CHALLENGE ▸ Reproduce all of the data exactly.

SUPPLIED INFORMATION ▸
──────────────────────────────

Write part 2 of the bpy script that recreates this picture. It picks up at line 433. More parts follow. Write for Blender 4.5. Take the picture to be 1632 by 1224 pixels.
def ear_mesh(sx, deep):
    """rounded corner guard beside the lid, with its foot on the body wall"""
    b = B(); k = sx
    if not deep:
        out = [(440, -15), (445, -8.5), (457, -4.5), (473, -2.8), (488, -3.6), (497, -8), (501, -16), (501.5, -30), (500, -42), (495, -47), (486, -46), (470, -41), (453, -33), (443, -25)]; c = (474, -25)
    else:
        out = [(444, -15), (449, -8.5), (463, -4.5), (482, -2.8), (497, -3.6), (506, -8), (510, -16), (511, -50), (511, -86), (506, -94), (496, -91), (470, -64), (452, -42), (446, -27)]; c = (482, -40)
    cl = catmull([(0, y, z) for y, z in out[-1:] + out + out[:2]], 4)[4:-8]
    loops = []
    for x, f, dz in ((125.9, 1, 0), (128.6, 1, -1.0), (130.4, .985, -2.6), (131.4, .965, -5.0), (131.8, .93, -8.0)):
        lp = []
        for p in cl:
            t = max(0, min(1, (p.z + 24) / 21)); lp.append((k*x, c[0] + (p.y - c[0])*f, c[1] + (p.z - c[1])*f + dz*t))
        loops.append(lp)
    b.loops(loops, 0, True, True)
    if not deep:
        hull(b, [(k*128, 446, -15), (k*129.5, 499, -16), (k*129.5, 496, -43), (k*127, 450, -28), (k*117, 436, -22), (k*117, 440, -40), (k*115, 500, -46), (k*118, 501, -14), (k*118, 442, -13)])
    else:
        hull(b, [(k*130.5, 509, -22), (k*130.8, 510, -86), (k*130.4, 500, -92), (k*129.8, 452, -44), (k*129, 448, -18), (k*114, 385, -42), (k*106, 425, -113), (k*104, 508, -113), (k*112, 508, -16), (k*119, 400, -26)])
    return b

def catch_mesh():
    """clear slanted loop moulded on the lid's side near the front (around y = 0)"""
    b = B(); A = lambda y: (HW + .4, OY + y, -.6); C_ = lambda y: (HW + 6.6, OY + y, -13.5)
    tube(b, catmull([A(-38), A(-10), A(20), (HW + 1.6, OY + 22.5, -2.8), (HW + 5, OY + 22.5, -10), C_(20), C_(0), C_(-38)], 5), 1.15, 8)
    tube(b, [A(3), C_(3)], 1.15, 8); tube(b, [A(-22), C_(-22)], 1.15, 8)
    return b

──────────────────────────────

FULL ANSWER ▸
Write part 2 of the bpy script that recreates this picture. It picks up at line 433. More parts follow. Write for Blender 4.5. Take the picture to be 1632 by 1224 pixels.
def ear_mesh(sx, deep):
    """rounded corner guard beside the lid, with its foot on the body wall"""
    b = B(); k = sx
    if not deep:
        out = [(440, -15), (445, -8.5), (457, -4.5), (473, -2.8), (488, -3.6), (497, -8), (501, -16), (501.5, -30), (500, -42), (495, -47), (486, -46), (470, -41), (453, -33), (443, -25)]; c = (474, -25)
    else:
        out = [(444, -15), (449, -8.5), (463, -4.5), (482, -2.8), (497, -3.6), (506, -8), (510, -16), (511, -50), (511, -86), (506, -94), (496, -91), (470, -64), (452, -42), (446, -27)]; c = (482, -40)
    cl = catmull([(0, y, z) for y, z in out[-1:] + out + out[:2]], 4)[4:-8]
    loops = []
    for x, f, dz in ((125.9, 1, 0), (128.6, 1, -1.0), (130.4, .985, -2.6), (131.4, .965, -5.0), (131.8, .93, -8.0)):
        lp = []
        for p in cl:
            t = max(0, min(1, (p.z + 24) / 21)); lp.append((k*x, c[0] + (p.y - c[0])*f, c[1] + (p.z - c[1])*f + dz*t))
        loops.append(lp)
    b.loops(loops, 0, True, True)
    if not deep:
        hull(b, [(k*128, 446, -15), (k*129.5, 499, -16), (k*129.5, 496, -43), (k*127, 450, -28), (k*117, 436, -22), (k*117, 440, -40), (k*115, 500, -46), (k*118, 501, -14), (k*118, 442, -13)])
    else:
        hull(b, [(k*130.5, 509, -22), (k*130.8, 510, -86), (k*130.4, 500, -92), (k*129.8, 452, -44), (k*129, 448, -18), (k*114, 385, -42), (k*106, 425, -113), (k*104, 508, -113), (k*112, 508, -16), (k*119, 400, -26)])
    return b

def catch_mesh():
    """clear slanted loop moulded on the lid's side near the front (around y = 0)"""
    b = B(); A = lambda y: (HW + .4, OY + y, -.6); C_ = lambda y: (HW + 6.6, OY + y, -13.5)
    tube(b, catmull([A(-38), A(-10), A(20), (HW + 1.6, OY + 22.5, -2.8), (HW + 5, OY + 22.5, -10), C_(20), C_(0), C_(-38)], 5), 1.15, 8)
    tube(b, [A(3), C_(3)], 1.15, 8); tube(b, [A(-22), C_(-22)], 1.15, 8)
    return b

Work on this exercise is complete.